▶ TASK GOAL
In your copy, include every line of the listing below exactly but none of the pictures.

▶ DATA EXCERPT
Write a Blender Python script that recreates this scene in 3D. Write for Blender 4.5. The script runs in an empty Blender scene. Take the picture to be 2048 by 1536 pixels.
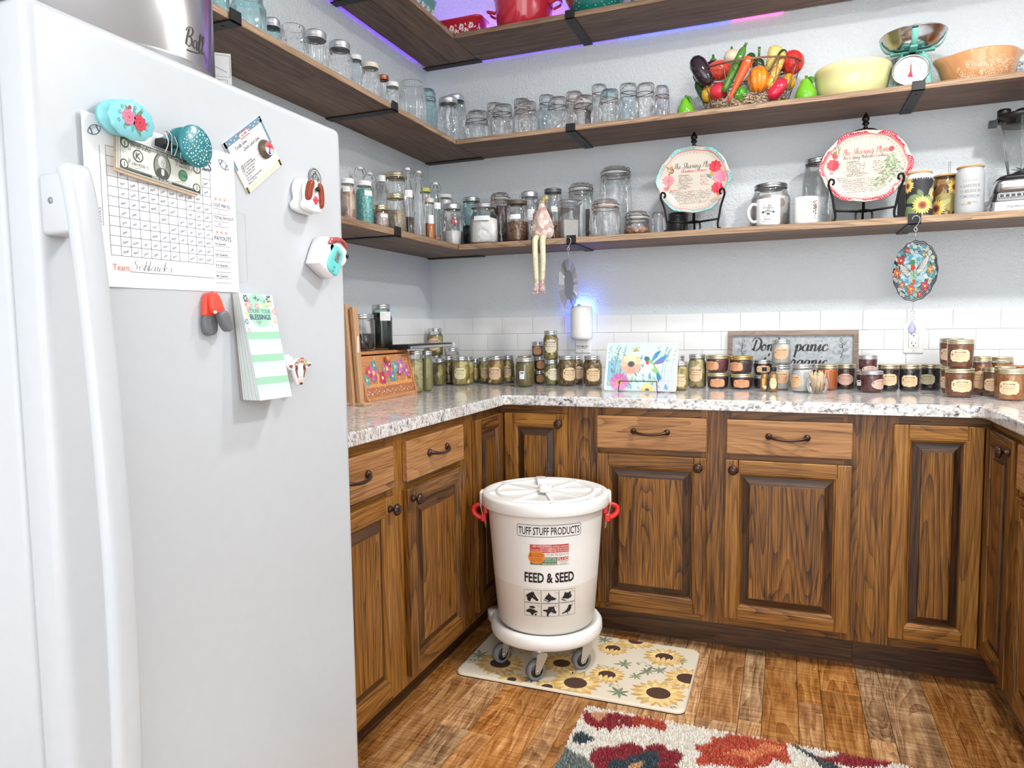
import bpy, bmesh, math, random
from math import sin, cos, pi, atan2, sqrt, radians
from mathutils import Vector, Matrix
random.seed(7)
S = bpy.context.scene
COL = S.collection

# ---------------------------------------------------------------- camera
cam_d = bpy.data.cameras.new('camera')
cam = bpy.data.objects.new('camera', cam_d); COL.objects.link(cam)
_y, _p, _r = -.3704, -.0769, -.0132
fwd = Vector((sin(_y)*cos(_p), cos(_y)*cos(_p), sin(_p)))
rt = Vector((cos(_y), -sin(_y), 0)); up = rt.cross(fwd)
rt2 = cos(_r)*rt + sin(_r)*up; up2 = -sin(_r)*rt + cos(_r)*up
CAM = Vector((1.6469, -3.1514, 1.167))
m = Matrix((rt2, up2, -fwd)).transposed().to_4x4(); m.translation = CAM
cam.matrix_world = m
cam_d.sensor_width = 36; cam_d.lens = 1408.7/2048*36; cam_d.clip_start = .05
S.camera = cam

# ---------------------------------------------------------------- world, lights, exposure
W = bpy.data.worlds.new('world'); S.world = W; W.use_nodes = True
W.node_tree.nodes['Background'].inputs[0].default_value = (.96, .98, 1, 1)
W.node_tree.nodes['Background'].inputs[1].default_value = 1.8
def area(name, loc, size, power, col=(1, 1, 1), rot=(0, 0, 0), shape='DISK', sy=None):
    d = bpy.data.lights.new(name, 'AREA'); d.shape = shape; d.size = size
    if sy: d.size_y = sy
    d.energy = power; d.color = col
    o = bpy.data.objects.new(name, d); COL.objects.link(o); o.location = loc; o.rotation_euler = rot
    return o
area('ceiling_lamp', (1.65, -1.25, 2.70), .16, 13, (1, .985, .965))
area('ceiling_lamp', (2.50, -1.50, 2.62), .18, 22, (1, .985, .965))
area('open_end_fill', (2.55, -4.45, 1.55), 2.2, 17, (.95, .98, 1), (radians(86), 0, radians(22)), 'RECTANGLE', 2.0)  # soft fill lamp added at the open end to brighten the walls
S.view_settings.view_transform = 'Standard'; S.view_settings.look = 'None'
S.view_settings.gamma = 1; S.view_settings.exposure = .60; S.view_settings.use_curve_mapping = False
S.cycles.max_bounces = 12; S.cycles.transparent_max_bounces = 40; S.cycles.transmission_bounces = 6
S.cycles.caustics_reflective = False; S.cycles.caustics_refractive = False

# ---------------------------------------------------------------- materials
def srgb(r, g, b):
    f = lambda c: (c/255/12.92 if c/255 <= .04045 else ((c/255+.055)/1.055)**2.4)
    return (f(r), f(g), f(b), 1)
class NT:
    def __init__(s, name):
        s.m = bpy.data.materials.new(name); s.m.use_nodes = True; s.t = s.m.node_tree
        s.b = s.t.nodes['Principled BSDF']; s.out = s.t.nodes['Material Output']
    def n(s, ty, ins=None, **kw):
        nd = s.t.nodes.new('ShaderNode'+ty)
        for k, v in kw.items(): setattr(nd, k, v)
        for k, v in (ins or {}).items():
            i = nd.inputs[k]
            if hasattr(v, 'is_output') or isinstance(v, bpy.types.NodeSocket): s.t.links.new(v, i)
            else: i.default_value = v
        return nd
    def lk(s, a, b): s.t.links.new(a, b)
    def set(s, **kw):
        for k, v in kw.items():
            i = s.b.inputs[k.replace('_', ' ')]
            if isinstance(v, bpy.types.NodeSocket): s.lk(v, i)
            else: i.default_value = v
        return s.m
    def ramp(s, fac, stops, interp='LINEAR'):
        r = s.n('ValToRGB', {'Fac': fac}); cr = r.color_ramp; cr.interpolation = interp
        while len(cr.elements) < len(stops): cr.elements.new(.5)
        for e, (p, c) in zip(cr.elements, stops):
            e.position = p; e.color = c if len(c) == 4 else (*c, 1)
        return r.outputs[0]
    def bump(s, h, strength=.3, dist=.002):
        s.lk(s.n('Bump', {'Height': h, 'Strength': strength, 'Distance': dist}).outputs[0], s.b.inputs['Normal'])
_MC = {}
def plain(name, rgb, rough=.5, metal=0, coat=0, **kw):
    if name in _MC: return _MC[name]
    t = NT(name); c = srgb(*rgb)
    t.set(Base_Color=c, Roughness=rough, Metallic=metal, Coat_Weight=coat, **kw)
    tc = t.n('TexCoord'); no = t.n('TexNoise', {'Vector': tc.outputs['Object'], 'Scale': 40, 'Detail': 2})
    mx = t.n('MixRGB', {'Fac': no.outputs['Fac'], 'Color1': tuple(x*.95 for x in c[:3])+(1,), 'Color2': c})
    t.set(Base_Color=mx.outputs[0])
    _MC[name] = t.m; return t.m

def wood(name, axis, stops, ring=9, stretch=.1, pore=.4, rough=.42, rings_amt=1, rnd=.22, bumpd=.0006, line=.22, blot=.5):
    """grain along `axis`: dark growth lines where a long stretched noise crosses its steps (cathedral figures), streaks, and fine pores."""
    t = NT(name); tc = t.n('TexCoord'); oi = t.n('ObjectInfo'); ai = 'xyz'.index(axis)
    rv = t.n('VectorMath', {0: oi.outputs['Random'], 1: (7.3, 5.1, 9.7)}, operation='MULTIPLY')
    ad = t.n('VectorMath', {0: tc.outputs['Object'], 1: rv.outputs[0]}, operation='ADD')
    def ns(across, along, detail=2, dist=0, rough_=.55):
        sc = [across]*3; sc[ai] = along
        mp = t.n('Mapping', {'Vector': ad.outputs[0], 'Scale': sc})
        return t.n('TexNoise', {'Vector': mp.outputs[0], 'Scale': 1, 'Detail': detail, 'Distortion': dist, 'Roughness': rough_}).outputs['Fac']
    def mth(op, x, y=None, z=None):
        d = {0: x}
        if y is not None: d[1] = y
        if z is not None: d[2] = z
        return t.n('Math', d, operation=op).outputs[0]
    lo = mth('MULTIPLY_ADD', ns(60, 1.6, 2), .02, ns(7.5, 7.5*stretch, 1, .25))
    fr = mth('FRACT', mth('MULTIPLY', lo, ring*9.0))
    ln = mth('POWER', mth('SUBTRACT', 1.0, fr), 2.6)                       # sharp dark line, then a fade
    pn = t.ramp(ns(330, 9, 2), [(.40, (0, 0, 0)), (.62, (1, 1, 1))])
    st = ns(120, 2.0, 3, 0, .6); bl_ = ns(9, 1.6, 2)
    v = mth('MULTIPLY_ADD', st, .56, mth('MULTIPLY', bl_, blot))
    v = mth('MULTIPLY_ADD', ln, -line*rings_amt, v)
    v = mth('MULTIPLY_ADD', pn, pore*.55, v)
    v = mth('ADD', v, mth('MULTIPLY_ADD', oi.outputs['Random'], rnd, -rnd/2-.08+.08*rings_amt))
    t.set(Base_Color=t.ramp(v, stops), Roughness=rough); t.bump(v, .35, bumpd)
    return t.m
OAK = [(.18, srgb(36, 20, 6)), (.36, srgb(76, 45, 14)), (.54, srgb(120, 76, 26)), (.72, srgb(150, 100, 38)), (.92, srgb(174, 124, 58))]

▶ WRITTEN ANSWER
Write a Blender Python script that recreates this scene in 3D. Write for Blender 4.5. The script runs in an empty Blender scene. Take the picture to be 2048 by 1536 pixels.
import bpy, bmesh, math, random
from math import sin, cos, pi, atan2, sqrt, radians
from mathutils import Vector, Matrix
random.seed(7)
S = bpy.context.scene
COL = S.collection

# ---------------------------------------------------------------- camera
cam_d = bpy.data.cameras.new('camera')
cam = bpy.data.objects.new('camera', cam_d); COL.objects.link(cam)
_y, _p, _r = -.3704, -.0769, -.0132
fwd = Vector((sin(_y)*cos(_p), cos(_y)*cos(_p), sin(_p)))
rt = Vector((cos(_y), -sin(_y), 0)); up = rt.cross(fwd)
rt2 = cos(_r)*rt + sin(_r)*up; up2 = -sin(_r)*rt + cos(_r)*up
CAM = Vector((1.6469, -3.1514, 1.167))
m = Matrix((rt2, up2, -fwd)).transposed().to_4x4(); m.translation = CAM
cam.matrix_world = m
cam_d.sensor_width = 36; cam_d.lens = 1408.7/2048*36; cam_d.clip_start = .05
S.camera = cam

# ---------------------------------------------------------------- world, lights, exposure
W = bpy.data.worlds.new('world'); S.world = W; W.use_nodes = True
W.node_tree.nodes['Background'].inputs[0].default_value = (.96, .98, 1, 1)
W.node_tree.nodes['Background'].inputs[1].default_value = 1.8
def area(name, loc, size, power, col=(1, 1, 1), rot=(0, 0, 0), shape='DISK', sy=None):
    d = bpy.data.lights.new(name, 'AREA'); d.shape = shape; d.size = size
    if sy: d.size_y = sy
    d.energy = power; d.color = col
    o = bpy.data.objects.new(name, d); COL.objects.link(o); o.location = loc; o.rotation_euler = rot
    return o
area('ceiling_lamp', (1.65, -1.25, 2.70), .16, 13, (1, .985, .965))
area('ceiling_lamp', (2.50, -1.50, 2.62), .18, 22, (1, .985, .965))
area('open_end_fill', (2.55, -4.45, 1.55), 2.2, 17, (.95, .98, 1), (radians(86), 0, radians(22)), 'RECTANGLE', 2.0)  # soft fill lamp added at the open end to brighten the walls
S.view_settings.view_transform = 'Standard'; S.view_settings.look = 'None'
S.view_settings.gamma = 1; S.view_settings.exposure = .60; S.view_settings.use_curve_mapping = False
S.cycles.max_bounces = 12; S.cycles.transparent_max_bounces = 40; S.cycles.transmission_bounces = 6
S.cycles.caustics_reflective = False; S.cycles.caustics_refractive = False

# ---------------------------------------------------------------- materials
def srgb(r, g, b):
    f = lambda c: (c/255/12.92 if c/255 <= .04045 else ((c/255+.055)/1.055)**2.4)
    return (f(r), f(g), f(b), 1)
class NT:
    def __init__(s, name):
        s.m = bpy.data.materials.new(name); s.m.use_nodes = True; s.t = s.m.node_tree
        s.b = s.t.nodes['Principled BSDF']; s.out = s.t.nodes['Material Output']
    def n(s, ty, ins=None, **kw):
        nd = s.t.nodes.new('ShaderNode'+ty)
        for k, v in kw.items(): setattr(nd, k, v)
        for k, v in (ins or {}).items():
            i = nd.inputs[k]
            if hasattr(v, 'is_output') or isinstance(v, bpy.types.NodeSocket): s.t.links.new(v, i)
            else: i.default_value = v
        return nd
    def lk(s, a, b): s.t.links.new(a, b)
    def set(s, **kw):
        for k, v in kw.items():
            i = s.b.inputs[k.replace('_', ' ')]
            if isinstance(v, bpy.types.NodeSocket): s.lk(v, i)
            else: i.default_value = v
        return s.m
    def ramp(s, fac, stops, interp='LINEAR'):
        r = s.n('ValToRGB', {'Fac': fac}); cr = r.color_ramp; cr.interpolation = interp
        while len(cr.elements) < len(stops): cr.elements.new(.5)
        for e, (p, c) in zip(cr.elements, stops):
            e.position = p; e.color = c if len(c) == 4 else (*c, 1)
        return r.outputs[0]
    def bump(s, h, strength=.3, dist=.002):
        s.lk(s.n('Bump', {'Height': h, 'Strength': strength, 'Distance': dist}).outputs[0], s.b.inputs['Normal'])
_MC = {}
def plain(name, rgb, rough=.5, metal=0, coat=0, **kw):
    if name in _MC: return _MC[name]
    t = NT(name); c = srgb(*rgb)
    t.set(Base_Color=c, Roughness=rough, Metallic=metal, Coat_Weight=coat, **kw)
    tc = t.n('TexCoord'); no = t.n('TexNoise', {'Vector': tc.outputs['Object'], 'Scale': 40, 'Detail': 2})
    mx = t.n('MixRGB', {'Fac': no.outputs['Fac'], 'Color1': tuple(x*.95 for x in c[:3])+(1,), 'Color2': c})
    t.set(Base_Color=mx.outputs[0])
    _MC[name] = t.m; return t.m

def wood(name, axis, stops, ring=9, stretch=.1, pore=.4, rough=.42, rings_amt=1, rnd=.22, bumpd=.0006, line=.22, blot=.5):
    """grain along `axis`: dark growth lines where a long stretched noise crosses its steps (cathedral figures), streaks, and fine pores."""
    t = NT(name); tc = t.n('TexCoord'); oi = t.n('ObjectInfo'); ai = 'xyz'.index(axis)
    rv = t.n('VectorMath', {0: oi.outputs['Random'], 1: (7.3, 5.1, 9.7)}, operation='MULTIPLY')
    ad = t.n('VectorMath', {0: tc.outputs['Object'], 1: rv.outputs[0]}, operation='ADD')
    def ns(across, along, detail=2, dist=0, rough_=.55):
        sc = [across]*3; sc[ai] = along
        mp = t.n('Mapping', {'Vector': ad.outputs[0], 'Scale': sc})
        return t.n('TexNoise', {'Vector': mp.outputs[0], 'Scale': 1, 'Detail': detail, 'Distortion': dist, 'Roughness': rough_}).outputs['Fac']
    def mth(op, x, y=None, z=None):
        d = {0: x}
        if y is not None: d[1] = y
        if z is not None: d[2] = z
        return t.n('Math', d, operation=op).outputs[0]
    lo = mth('MULTIPLY_ADD', ns(60, 1.6, 2), .02, ns(7.5, 7.5*stretch, 1, .25))
    fr = mth('FRACT', mth('MULTIPLY', lo, ring*9.0))
    ln = mth('POWER', mth('SUBTRACT', 1.0, fr), 2.6)                       # sharp dark line, then a fade
    pn = t.ramp(ns(330, 9, 2), [(.40, (0, 0, 0)), (.62, (1, 1, 1))])
    st = ns(120, 2.0, 3, 0, .6); bl_ = ns(9, 1.6, 2)
    v = mth('MULTIPLY_ADD', st, .56, mth('MULTIPLY', bl_, blot))
    v = mth('MULTIPLY_ADD', ln, -line*rings_amt, v)
    v = mth('MULTIPLY_ADD', pn, pore*.55, v)
    v = mth('ADD', v, mth('MULTIPLY_ADD', oi.outputs['Random'], rnd, -rnd/2-.08+.08*rings_amt))
    t.set(Base_Color=t.ramp(v, stops), Roughness=rough); t.bump(v, .35, bumpd)
    return t.m
OAK = [(.18, srgb(36, 20, 6)), (.36, srgb(76, 45, 14)), (.54, srgb(120, 76, 26)), (.72, srgb(150, 100, 38)), (.92, srgb(174, 124, 58))]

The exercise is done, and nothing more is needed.